Burgess, however, ran out of money to pay for school, and his scholarship wasn’t enough to cover his studies, so he left school to play on the professional circuit. Eventually, he started his own tennis coaching business, the Daniel Burgess Tennis Academy, off Mill Road in Freeport. He focused on teaching young tennis players, including his three sons, Shawn Conyers, now 37, Daniel Jr., 28, and Kevin, 26.

For his more than three decades of dedicated service to the sport of tennis, the USTA’s Eastern Tennis Conference recently honored him at its annual awards dinner in White Plains.
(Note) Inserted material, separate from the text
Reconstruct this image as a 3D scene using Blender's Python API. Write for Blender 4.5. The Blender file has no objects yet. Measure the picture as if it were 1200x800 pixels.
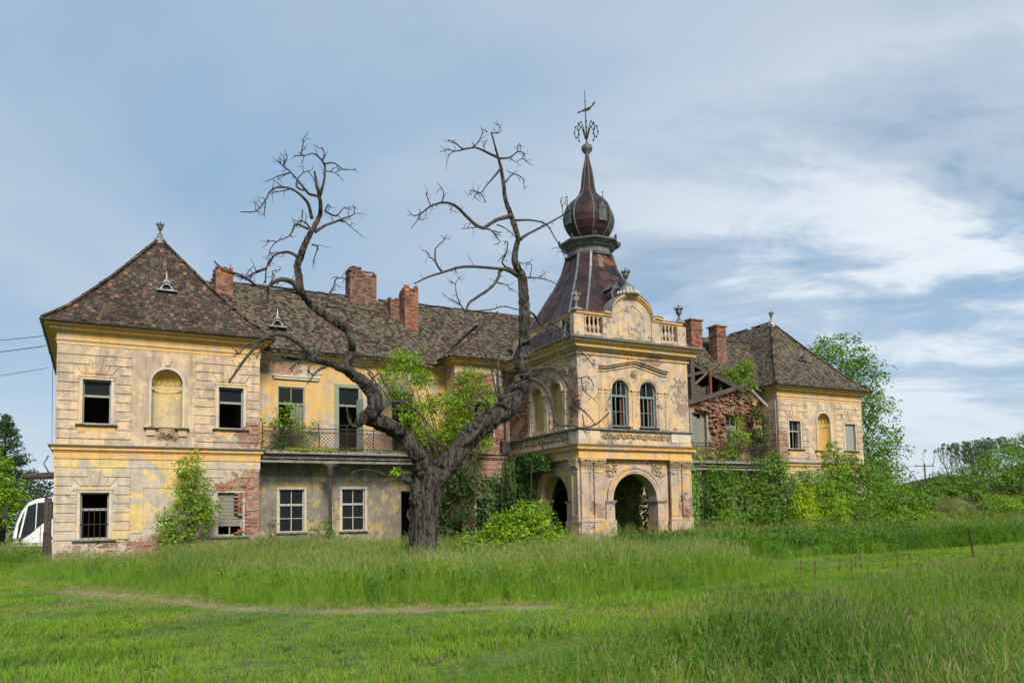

He received the Fran Osei Community Service Award, which is named for his best friend.

“I didn’t feel I was deserving,” Burgess said.

Osei was a well-known national and international member of the USTA and Professional Tennis Registry circles. She also chaired the USTA Eastern Community Development Committee, and was a member of the National Community Development Committee. She died in 2016, at age 64.

Before starting his academy, Burgess played in the Satellite Circuit in order to qualify for major tournaments. He closed his academy eight years ago, but he still teaches tennis at the Carefree Racquet Club in North Merrick.

“I found another way to continue to keep tennis in my life in a full-time way,” Burgess said. “I’m just doing what I love; I don’t need to be given an award for what I think is reasonable service.”